Il "Patto
di corresponsabilità educativa fra scuola e famiglia" varato da Fioroni ha
dieci anni e non è servito a nulla. Da dove ricominciare e come.
Giorgio Ragazzini (Gruppo di Firenze) - "ilsussidiario.net", 24.4. 2018
Nel 2007 fu introdotto dal ministro Fioroni il
"Patto scuola-famiglia di corresponsabilità educativa", che doveva
sancire un'alleanza in grado di garantire l'indispensabile clima di correttezza
e di rispetto reciproco nelle aule scolastiche. In parole povere, la scuola si
impegnava a fare di tutto per fornire un buon servizio; i genitori a leggere il
regolamento di istituto e a farlo rispettare ai figli. Nelle superiori in
genere si chiede anche agli studenti di condividerlo. Ebbene: in cosa si è
risolta l'iniziativa nella grande maggioranza dei casi? In una frettolosa
sottoscrizione del documento, previa frettolosa lettura, all'atto dell'iscrizione
alla scuola.
Già il termine
"patto" è sbagliato. Va bene a conclusione di una trattativa, in cui
ciascuno ha concesso e ottenuto qualcosa. Ma qui si tratta, com'è ovvio, di una
semplice presa d'atto delle regole che solo la scuola è legittimata dalla legge
a stabilire e di cui deve assumersi tutta la responsabilità. Del resto il
consiglio d'istituto, che ha il compito di approvare i regolamenti interni,
comprende anche una rappresentanza dei genitori e, nelle superiori, degli
studenti; ed è qui che può esserci il confronto tra le diverse
componenti.
Chiamarlo
"patto", però, serve a coltivare l'illusione che una firma sia
sufficiente a vincolare al rispetto di quello che c'è scritto. Serve anche a
non parlare di sanzioni, perché altrimenti ce ne dovrebbero essere per tutti i
contraenti, inclusa la scuola. Ma più ancora l'omissione è frutto di una
pedagogia che ha espulso la punizione dal suo discorso, facendo intendere che
sia l'opposto dell'educazione, negandogli cioè il carattere di strumento educativo
fra gli altri, come l'esempio, l'esercizio, il richiamo.
Quanto sia servito
il patto educativo introdotto dal ministro Fioroni (che ha comunque alcuni
meriti in direzione della scuola seria) lo dicono i fatti; e non solo quelli
clamorosi di questi giorni e dei mesi scorsi, ma la lunga storia di fatica e di
avvilimento, solo in minima parte raccontata, che tanti bravi insegnanti hanno
vissuto negli ultimi decenni, privi del sostegno delle istituzioni (a
cominciare spesso da quella più vicina, il dirigente) in una quotidiana
battaglia per il rispetto delle regole.
L'alleanza fra
scuola e famiglia è importantissima, ma non serve certo, come ora si propone,
una nuova edizione del "Patto". Va ricostruita — senza il minimo
equivoco sulla distinzione dei ruoli — a partire dalla fermezza nell'esigere e
nell'assicurare il massimo rispetto delle regole. Bisogna ripensare la
comunicazione con i genitori a cominciare dai colloqui individuali, anche
facendone oggetto di un aggiornamento dei docenti; promuovere incontri di
formazione e di dialogo sulle difficoltà dei ruoli educativi; far emergere il
pensiero degli studenti corretti danneggiati dall'indisciplina di alcuni
compagni e quello delle famiglie che non gridano, non protestano e sono al
fianco degli insegnanti, ma in silenzio. Ricordo che un sondaggio commissionato dal
Gruppo di Firenze ha rilevato che due italiani su tre giudicano
la scuola troppo poco severa riguardo al comportamento e considerano sbagliata
la recente abolizione della bocciatura per l'insufficienza in condotta.

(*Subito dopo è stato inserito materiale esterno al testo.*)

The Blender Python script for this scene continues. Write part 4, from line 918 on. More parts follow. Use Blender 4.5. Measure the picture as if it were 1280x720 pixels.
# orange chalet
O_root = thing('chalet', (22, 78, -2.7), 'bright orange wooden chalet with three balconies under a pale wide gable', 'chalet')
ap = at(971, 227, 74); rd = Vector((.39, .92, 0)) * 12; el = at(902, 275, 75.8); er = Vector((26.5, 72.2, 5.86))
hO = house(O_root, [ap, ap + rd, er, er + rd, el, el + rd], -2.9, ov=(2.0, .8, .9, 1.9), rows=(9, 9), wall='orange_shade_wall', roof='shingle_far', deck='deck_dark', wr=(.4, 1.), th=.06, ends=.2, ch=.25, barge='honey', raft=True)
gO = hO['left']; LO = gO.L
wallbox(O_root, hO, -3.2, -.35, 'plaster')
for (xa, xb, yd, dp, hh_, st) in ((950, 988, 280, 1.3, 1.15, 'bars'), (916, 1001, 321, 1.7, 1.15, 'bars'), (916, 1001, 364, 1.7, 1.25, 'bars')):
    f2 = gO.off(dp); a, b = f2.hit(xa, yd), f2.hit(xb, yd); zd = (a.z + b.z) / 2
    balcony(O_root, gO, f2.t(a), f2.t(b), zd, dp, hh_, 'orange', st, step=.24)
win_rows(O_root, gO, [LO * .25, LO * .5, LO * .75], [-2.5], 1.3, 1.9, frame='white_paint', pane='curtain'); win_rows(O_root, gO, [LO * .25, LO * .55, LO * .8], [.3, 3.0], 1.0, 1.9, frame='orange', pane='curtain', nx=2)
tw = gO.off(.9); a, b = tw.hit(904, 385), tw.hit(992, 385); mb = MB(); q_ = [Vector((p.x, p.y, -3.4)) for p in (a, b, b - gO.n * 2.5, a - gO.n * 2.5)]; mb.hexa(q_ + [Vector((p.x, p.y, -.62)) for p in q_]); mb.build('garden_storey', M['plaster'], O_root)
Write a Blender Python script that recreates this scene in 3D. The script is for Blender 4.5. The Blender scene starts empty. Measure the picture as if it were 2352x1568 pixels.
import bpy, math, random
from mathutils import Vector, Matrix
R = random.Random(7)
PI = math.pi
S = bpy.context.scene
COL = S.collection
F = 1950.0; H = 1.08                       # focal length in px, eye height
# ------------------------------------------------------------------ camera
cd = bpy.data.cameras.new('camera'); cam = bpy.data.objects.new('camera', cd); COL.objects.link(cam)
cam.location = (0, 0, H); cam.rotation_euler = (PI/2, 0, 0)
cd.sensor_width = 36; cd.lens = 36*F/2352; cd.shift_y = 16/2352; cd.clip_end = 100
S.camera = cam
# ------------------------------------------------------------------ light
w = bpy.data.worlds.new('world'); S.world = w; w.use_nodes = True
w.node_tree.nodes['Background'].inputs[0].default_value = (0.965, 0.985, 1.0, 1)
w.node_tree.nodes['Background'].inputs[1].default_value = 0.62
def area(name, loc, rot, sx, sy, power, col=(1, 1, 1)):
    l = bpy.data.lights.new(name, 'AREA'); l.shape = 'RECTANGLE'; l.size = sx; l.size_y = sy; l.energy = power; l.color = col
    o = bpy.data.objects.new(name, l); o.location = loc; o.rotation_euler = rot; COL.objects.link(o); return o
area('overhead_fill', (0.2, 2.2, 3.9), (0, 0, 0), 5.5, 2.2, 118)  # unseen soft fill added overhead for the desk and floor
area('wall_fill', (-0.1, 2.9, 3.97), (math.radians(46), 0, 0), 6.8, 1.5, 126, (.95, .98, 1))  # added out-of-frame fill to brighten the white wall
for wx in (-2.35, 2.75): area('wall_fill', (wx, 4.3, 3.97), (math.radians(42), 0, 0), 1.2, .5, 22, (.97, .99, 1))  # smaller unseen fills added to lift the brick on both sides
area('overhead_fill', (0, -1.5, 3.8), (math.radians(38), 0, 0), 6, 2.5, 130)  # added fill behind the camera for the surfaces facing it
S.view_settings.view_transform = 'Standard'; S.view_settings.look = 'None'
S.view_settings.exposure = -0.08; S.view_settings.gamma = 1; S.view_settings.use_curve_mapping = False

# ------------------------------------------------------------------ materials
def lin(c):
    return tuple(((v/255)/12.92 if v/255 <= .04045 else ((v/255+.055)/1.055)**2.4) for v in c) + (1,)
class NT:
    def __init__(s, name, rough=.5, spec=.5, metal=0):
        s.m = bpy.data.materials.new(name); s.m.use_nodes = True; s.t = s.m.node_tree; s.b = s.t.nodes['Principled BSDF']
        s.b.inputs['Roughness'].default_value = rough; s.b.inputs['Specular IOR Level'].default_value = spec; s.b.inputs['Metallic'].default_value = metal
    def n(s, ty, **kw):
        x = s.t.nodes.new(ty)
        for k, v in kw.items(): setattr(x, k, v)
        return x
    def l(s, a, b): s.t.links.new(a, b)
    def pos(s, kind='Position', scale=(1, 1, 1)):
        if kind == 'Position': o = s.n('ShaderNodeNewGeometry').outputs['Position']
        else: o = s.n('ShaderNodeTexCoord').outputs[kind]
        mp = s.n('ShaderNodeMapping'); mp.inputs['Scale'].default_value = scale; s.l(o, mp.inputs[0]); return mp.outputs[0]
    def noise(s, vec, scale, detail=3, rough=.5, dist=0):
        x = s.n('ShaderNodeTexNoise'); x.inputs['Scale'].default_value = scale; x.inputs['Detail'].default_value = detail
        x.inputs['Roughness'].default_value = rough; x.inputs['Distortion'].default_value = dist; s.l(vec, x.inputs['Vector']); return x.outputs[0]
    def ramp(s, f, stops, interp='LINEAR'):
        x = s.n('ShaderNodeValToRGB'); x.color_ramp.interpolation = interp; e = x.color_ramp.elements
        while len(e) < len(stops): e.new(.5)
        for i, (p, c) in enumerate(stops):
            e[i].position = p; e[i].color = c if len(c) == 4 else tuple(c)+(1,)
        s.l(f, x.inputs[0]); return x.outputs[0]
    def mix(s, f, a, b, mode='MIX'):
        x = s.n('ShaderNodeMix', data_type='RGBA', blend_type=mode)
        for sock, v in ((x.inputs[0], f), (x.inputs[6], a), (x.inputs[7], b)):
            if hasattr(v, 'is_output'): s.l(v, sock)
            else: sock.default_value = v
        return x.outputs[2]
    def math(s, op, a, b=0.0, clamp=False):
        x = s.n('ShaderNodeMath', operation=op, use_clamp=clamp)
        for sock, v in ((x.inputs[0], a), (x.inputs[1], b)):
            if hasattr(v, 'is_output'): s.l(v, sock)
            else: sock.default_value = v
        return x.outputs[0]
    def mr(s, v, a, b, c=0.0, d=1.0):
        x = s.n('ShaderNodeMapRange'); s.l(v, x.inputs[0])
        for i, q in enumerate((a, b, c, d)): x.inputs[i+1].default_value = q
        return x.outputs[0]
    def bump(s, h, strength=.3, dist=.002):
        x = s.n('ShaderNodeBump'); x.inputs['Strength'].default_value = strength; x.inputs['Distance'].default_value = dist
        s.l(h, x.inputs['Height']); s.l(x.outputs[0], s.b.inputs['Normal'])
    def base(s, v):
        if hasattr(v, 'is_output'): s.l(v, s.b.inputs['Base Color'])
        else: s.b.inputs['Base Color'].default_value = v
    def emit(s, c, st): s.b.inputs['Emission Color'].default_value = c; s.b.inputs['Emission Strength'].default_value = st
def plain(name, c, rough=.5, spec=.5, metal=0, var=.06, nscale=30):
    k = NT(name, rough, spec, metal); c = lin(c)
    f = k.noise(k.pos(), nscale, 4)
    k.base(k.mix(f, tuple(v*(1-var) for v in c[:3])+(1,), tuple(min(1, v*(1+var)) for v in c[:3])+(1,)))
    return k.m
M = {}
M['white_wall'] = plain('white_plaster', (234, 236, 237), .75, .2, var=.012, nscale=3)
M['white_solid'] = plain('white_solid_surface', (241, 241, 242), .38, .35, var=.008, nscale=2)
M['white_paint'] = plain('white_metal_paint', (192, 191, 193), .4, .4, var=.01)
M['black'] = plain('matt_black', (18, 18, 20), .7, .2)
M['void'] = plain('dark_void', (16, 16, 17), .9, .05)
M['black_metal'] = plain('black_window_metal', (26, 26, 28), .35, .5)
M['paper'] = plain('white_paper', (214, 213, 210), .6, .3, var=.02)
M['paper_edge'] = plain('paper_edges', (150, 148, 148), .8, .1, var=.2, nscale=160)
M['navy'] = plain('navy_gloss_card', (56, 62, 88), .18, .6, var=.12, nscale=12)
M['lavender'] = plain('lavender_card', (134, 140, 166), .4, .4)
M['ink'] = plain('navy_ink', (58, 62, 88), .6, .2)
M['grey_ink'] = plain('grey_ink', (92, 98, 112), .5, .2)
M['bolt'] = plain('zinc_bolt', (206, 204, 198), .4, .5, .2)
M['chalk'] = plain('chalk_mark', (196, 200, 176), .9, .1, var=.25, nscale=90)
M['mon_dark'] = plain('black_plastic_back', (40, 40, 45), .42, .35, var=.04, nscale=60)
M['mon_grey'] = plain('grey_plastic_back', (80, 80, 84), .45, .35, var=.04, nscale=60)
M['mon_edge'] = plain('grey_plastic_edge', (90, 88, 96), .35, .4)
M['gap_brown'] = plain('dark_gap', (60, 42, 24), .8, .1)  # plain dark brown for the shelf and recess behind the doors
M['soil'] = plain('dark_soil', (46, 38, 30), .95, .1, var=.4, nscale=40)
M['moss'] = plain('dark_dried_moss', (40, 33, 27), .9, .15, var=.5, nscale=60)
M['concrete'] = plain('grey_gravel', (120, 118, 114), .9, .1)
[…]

Detto questo, nella situazione
della scuola descritta in questi giorni dai mezzi di comunicazione, sarebbe un
sollievo sentire un responsabile politico, magari un ministro dell'Istruzione,
dire "abbiamo sbagliato" — a fare della disciplina un tabù; a
tollerare e persino a lodare le occupazioni; a non fare nulla per evitare che
agli esami si copi a mani basse; a non criticare sanzioni risibili come la
sospensione con obbligo di frequenza; a promuovere l'uso del cellulare a
scuola; ad abolire il 5 di condotta come segno che esistono limiti
insuperabili. Speriamo che almeno di fronte agli episodi degli ultimi mesi
qualcuno venga assalito dalla realtà.